4人の参加者による幸彦鑑賞7句④ ―岡村知昭・大橋愛由等・中村安伸・堀本 吟

幾千代も散るは美し明日は三越 『鳥子』 平成24年8月11日

岡村知昭
 「散るは美し」。この断言からまず思い浮かべるのは「散華」という言葉。自分のためでなく、何か別のもののために自らの命をささげる行為への世論の称賛はいつの時代も、主義主張を問わず繰り返されてきた。だが「散るは美し」との数限りない讃嘆に対して、どこか醒めている目線も決して少なくはない。この一句においての「散るは美し」の断言は昂揚と冷静の間を行き来しているかのように、どこか宙を彷徨っているかのようだ。「明日は三越」との断言においても、同様の構造は見て取れる。モダニズム溢れるレトロな空間の象徴としての「三越」と、爛熟を極める只今の消費社会のシンボルとしての「三越」。「明日は三越」で地下食品売り場やバーゲンセールではどうもしっくりこない、だけどモダン東京は今や夢物語。ふたつの時間の狭間で「三越」はどこか居心地が悪そうだ。いくつもの意味を重ね合わせながら、最後には意味そのものを宙ぶらりんにしてしまう作者の手法は、自分そして社会のあり様の宙ぶらりんな部分を確実に捉え、間違いなく射抜いているのではないだろうか。

中村安伸
「散るは美し」から「明日は三越」への落差により、ジェットコースターが落下するときのような感覚を味わうことができる。それはむしろこの二つの フレーズが同一平面上に存在するからなのである。目視できる距離でなければ、その遠さを実感することはできない。おおまかに言うと、攝津独特の懐古趣味ということで一括りにすることも出来る。どちらのフレーズもある時代にあまりにも人口に膾炙し過ぎた結果、その時代と切り離すことができなくなったものである。なお後半のフレーズは「今日は帝劇、明日は三越」という対句のキャッチコピーがもとになっている。「三越」を残して「帝劇」を消したのは「散るは 美し」と音韻を揃えるためであると同時に、「帝劇」という名が「帝国」と「劇場」に分解され、国家のために美しく散る若者のイメージと重複してし まうのを避けるためでもあるだろう。

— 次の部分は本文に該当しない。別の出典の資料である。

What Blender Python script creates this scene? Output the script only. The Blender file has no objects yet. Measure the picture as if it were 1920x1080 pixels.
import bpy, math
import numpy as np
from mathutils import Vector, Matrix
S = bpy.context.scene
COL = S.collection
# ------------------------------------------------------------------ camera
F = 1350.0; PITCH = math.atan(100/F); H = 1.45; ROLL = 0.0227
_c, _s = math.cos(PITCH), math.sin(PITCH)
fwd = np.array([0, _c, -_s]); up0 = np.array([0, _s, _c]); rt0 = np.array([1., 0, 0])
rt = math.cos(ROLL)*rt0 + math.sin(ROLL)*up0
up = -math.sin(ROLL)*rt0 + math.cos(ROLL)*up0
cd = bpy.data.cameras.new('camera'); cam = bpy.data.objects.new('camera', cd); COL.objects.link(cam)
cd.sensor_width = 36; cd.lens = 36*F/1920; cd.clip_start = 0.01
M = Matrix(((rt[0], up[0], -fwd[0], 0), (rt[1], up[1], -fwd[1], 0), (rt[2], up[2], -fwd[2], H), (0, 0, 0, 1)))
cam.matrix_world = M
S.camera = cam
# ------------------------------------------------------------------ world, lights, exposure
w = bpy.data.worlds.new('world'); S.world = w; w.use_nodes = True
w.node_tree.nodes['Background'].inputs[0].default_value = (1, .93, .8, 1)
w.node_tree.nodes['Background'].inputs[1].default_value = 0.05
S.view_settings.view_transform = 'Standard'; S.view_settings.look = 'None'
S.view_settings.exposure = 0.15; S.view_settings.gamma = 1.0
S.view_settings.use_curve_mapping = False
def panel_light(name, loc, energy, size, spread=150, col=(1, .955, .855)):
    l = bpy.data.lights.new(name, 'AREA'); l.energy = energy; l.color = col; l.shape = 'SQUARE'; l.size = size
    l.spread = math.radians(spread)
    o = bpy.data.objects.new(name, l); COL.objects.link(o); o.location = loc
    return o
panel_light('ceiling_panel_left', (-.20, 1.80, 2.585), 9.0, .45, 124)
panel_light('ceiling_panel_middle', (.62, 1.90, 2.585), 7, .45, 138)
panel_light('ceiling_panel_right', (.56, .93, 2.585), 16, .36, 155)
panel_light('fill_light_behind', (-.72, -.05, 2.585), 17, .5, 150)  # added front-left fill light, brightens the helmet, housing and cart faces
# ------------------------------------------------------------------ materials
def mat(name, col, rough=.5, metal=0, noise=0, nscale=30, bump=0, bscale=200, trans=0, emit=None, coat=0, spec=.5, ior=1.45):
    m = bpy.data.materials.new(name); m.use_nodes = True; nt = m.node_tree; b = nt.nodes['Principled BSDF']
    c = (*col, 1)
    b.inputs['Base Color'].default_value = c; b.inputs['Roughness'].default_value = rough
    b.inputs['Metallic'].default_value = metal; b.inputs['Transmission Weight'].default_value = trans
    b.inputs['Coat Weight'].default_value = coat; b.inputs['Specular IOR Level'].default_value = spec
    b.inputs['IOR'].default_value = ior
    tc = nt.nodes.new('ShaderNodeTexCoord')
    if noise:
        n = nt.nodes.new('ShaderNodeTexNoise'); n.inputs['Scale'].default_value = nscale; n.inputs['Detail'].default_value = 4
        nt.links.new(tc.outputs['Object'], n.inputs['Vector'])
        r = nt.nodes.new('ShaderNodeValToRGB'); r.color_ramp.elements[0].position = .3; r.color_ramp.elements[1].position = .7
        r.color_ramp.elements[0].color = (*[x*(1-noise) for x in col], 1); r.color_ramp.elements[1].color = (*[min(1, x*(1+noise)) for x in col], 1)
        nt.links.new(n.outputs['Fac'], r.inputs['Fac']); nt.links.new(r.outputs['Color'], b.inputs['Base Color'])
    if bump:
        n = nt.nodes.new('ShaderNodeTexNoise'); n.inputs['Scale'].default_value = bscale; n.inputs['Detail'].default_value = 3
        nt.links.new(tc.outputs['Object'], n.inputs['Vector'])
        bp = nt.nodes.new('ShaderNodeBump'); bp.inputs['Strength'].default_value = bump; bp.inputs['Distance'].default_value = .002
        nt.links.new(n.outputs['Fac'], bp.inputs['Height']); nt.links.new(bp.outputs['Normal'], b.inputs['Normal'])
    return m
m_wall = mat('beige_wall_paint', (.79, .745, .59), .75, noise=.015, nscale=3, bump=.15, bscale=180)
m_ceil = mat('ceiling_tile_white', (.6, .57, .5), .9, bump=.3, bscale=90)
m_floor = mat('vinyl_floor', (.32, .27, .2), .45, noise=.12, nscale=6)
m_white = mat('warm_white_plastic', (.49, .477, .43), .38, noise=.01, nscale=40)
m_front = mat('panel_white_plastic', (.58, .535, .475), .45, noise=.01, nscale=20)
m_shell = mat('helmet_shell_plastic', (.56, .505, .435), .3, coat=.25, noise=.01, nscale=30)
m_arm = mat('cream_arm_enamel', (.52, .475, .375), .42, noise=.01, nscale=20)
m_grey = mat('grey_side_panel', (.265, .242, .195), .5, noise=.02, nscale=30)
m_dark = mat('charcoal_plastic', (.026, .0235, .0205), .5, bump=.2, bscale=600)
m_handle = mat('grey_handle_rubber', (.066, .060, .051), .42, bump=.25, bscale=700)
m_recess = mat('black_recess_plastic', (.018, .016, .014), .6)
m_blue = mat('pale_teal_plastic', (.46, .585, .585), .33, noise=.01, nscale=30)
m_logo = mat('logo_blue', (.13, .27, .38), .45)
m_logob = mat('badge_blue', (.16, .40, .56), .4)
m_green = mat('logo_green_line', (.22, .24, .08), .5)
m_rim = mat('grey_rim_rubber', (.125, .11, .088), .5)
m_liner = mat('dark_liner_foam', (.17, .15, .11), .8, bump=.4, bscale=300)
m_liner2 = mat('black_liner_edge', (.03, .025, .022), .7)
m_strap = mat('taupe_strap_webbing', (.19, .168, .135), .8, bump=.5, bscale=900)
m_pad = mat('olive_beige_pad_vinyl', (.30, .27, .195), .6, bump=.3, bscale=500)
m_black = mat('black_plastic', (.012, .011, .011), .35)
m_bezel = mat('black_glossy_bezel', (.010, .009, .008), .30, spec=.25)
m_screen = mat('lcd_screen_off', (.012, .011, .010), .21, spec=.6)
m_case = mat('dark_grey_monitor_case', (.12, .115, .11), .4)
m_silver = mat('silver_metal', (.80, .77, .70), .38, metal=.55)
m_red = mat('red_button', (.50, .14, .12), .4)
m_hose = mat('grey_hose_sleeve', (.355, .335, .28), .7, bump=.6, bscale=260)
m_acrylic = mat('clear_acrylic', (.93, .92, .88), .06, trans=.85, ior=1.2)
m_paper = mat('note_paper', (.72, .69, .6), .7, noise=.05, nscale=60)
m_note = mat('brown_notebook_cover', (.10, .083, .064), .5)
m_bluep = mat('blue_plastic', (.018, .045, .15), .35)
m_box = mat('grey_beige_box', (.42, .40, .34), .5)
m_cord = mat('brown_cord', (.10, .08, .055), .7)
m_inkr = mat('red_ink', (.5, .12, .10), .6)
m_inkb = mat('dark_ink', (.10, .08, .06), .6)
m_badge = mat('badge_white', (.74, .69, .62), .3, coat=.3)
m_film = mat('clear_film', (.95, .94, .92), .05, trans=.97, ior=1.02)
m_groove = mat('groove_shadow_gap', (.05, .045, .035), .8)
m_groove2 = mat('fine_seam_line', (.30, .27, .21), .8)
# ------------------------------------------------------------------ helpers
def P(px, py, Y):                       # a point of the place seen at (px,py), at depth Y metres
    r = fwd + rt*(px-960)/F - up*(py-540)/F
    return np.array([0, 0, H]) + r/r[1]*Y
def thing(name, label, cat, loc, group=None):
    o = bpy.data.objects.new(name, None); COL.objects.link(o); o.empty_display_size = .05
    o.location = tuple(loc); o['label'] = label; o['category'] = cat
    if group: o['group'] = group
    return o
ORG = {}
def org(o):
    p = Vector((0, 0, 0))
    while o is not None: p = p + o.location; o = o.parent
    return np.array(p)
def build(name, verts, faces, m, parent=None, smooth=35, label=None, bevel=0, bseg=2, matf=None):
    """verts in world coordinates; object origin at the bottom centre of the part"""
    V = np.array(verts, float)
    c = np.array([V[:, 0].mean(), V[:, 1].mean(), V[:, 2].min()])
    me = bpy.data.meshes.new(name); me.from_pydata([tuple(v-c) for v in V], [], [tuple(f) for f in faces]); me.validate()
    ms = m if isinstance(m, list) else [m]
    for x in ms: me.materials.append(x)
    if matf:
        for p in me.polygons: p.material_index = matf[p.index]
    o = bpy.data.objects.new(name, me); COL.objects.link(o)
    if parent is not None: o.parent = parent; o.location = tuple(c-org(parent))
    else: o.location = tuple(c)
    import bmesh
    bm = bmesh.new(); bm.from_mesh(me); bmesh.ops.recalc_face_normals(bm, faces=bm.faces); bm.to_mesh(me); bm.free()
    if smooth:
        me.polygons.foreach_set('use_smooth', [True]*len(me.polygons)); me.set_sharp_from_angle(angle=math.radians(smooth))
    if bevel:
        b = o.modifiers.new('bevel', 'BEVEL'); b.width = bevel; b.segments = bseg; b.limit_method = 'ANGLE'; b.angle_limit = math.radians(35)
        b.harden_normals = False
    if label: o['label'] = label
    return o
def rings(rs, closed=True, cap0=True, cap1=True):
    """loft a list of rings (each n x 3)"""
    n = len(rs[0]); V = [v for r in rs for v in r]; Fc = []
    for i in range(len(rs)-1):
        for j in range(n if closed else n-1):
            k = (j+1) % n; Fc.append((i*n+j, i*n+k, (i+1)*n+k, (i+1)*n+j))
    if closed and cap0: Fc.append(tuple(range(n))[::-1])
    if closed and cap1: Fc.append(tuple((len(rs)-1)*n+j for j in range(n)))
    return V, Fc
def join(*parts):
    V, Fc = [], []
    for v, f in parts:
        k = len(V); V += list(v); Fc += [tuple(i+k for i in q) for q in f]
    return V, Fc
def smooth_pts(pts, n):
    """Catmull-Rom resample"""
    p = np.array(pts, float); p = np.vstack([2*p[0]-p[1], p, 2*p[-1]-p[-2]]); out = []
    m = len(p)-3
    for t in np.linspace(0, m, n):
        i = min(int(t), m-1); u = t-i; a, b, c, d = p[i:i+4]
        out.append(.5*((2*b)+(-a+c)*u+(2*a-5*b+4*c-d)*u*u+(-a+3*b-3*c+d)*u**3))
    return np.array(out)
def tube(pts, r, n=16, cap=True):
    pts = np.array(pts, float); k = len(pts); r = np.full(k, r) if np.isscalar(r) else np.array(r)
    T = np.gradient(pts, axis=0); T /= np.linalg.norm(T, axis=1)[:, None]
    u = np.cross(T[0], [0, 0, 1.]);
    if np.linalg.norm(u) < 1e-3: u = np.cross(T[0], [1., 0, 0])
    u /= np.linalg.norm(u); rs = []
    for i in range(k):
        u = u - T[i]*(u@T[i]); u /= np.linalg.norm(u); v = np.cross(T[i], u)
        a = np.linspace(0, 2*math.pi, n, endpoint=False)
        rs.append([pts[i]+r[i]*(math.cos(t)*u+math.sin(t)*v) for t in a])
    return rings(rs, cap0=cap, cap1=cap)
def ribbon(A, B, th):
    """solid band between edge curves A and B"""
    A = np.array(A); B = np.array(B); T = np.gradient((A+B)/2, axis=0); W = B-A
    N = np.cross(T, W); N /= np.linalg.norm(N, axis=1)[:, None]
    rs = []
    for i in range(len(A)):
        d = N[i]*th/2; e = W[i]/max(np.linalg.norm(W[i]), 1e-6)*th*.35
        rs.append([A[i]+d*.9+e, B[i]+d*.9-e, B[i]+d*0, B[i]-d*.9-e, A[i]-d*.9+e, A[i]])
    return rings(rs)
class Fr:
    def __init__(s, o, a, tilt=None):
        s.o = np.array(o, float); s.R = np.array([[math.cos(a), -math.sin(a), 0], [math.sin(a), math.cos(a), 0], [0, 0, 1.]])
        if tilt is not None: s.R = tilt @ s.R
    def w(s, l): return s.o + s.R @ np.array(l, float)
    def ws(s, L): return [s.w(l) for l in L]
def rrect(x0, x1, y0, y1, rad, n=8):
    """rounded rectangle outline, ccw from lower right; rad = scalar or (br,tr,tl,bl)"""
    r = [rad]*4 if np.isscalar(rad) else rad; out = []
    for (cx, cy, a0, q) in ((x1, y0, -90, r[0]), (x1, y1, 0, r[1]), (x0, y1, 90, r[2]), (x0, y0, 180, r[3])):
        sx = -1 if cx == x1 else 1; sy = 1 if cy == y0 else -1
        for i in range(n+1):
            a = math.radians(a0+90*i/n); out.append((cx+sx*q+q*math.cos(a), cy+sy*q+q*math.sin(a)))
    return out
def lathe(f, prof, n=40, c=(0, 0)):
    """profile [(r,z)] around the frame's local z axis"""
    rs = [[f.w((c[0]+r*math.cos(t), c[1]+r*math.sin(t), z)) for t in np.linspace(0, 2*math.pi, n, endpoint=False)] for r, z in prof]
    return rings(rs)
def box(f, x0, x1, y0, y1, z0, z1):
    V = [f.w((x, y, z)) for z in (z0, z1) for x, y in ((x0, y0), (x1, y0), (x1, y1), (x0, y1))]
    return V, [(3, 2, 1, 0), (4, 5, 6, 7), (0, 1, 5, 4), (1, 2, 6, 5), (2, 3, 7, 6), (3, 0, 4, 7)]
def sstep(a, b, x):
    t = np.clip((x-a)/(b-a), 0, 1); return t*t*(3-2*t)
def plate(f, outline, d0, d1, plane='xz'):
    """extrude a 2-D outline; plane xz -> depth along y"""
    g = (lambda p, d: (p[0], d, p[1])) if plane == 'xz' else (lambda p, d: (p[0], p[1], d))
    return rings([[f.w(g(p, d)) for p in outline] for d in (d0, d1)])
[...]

あるいはあえてこのフレーズを隠すことによって、イメージを潜在させたといえるかもしれない。

 

堀本 吟
「幾千代も」花吹雪が永劫の時空をたゆたう。(「も」によってリズム的にも意味的にも、深い〈切れ〉が生じているが、「散る」を強調もしている)。繰り返される無残な散華こそもっとも美しい、とこの世に残された者の思いを言い切る中句。。初五中七と哀調を帯びたリズムが結句で一転、引用は、昭和十三年にはやった「今日は帝劇、明日は三越」、広告の文句である。本歌取りでそれまでの思念の世界と、都市文化に巻き込まれる風俗を対比。初五が独立した時空を描いているので、それ以下がひとまとまりの短歌の下句(七七)の役をしている。「シ」音を繰り返しながら「美し」と終止形、「三越」と名詞でとめたところに変化とともにひとまとまりの完結感が生まれた。それで中七は過去現在の両方に重なり重層化する。このように分節ごとに時制と世界が転じてゆき。人生と時間を貫く摂理が読み込まれる。攝津の最高水準の成果。また無季俳句の傑作だと信じる。

大橋愛由等
 都市のかなしい光景が拡がっている。山河のうつろいによって示される季節の変化=〈しるし〉を感応することで作品が成り立っているのではない。この俳句に描かれているのは、都市民の日常のささやかな自覚によって更新されていく都市の時と刻の重なり=〈しるし〉なのである。〈幾千代も散るは美し〉は、都市民による気づきによって、無機の集合体でありながらも生き物として活性する都市のありようを描き出している。続く〈明日は三越〉は、「今日は帝劇」と対になる往年のキャッチコピーを下敷きとして、都市生活者の快楽の一端を読み込んでいる。この句からにじみ出る〈かなしさ〉とは、〈散るは美し〉と認める〈哀しさ〉であり、都市民に消費の快楽の場を提供する〈愛しさ〉であるのだ。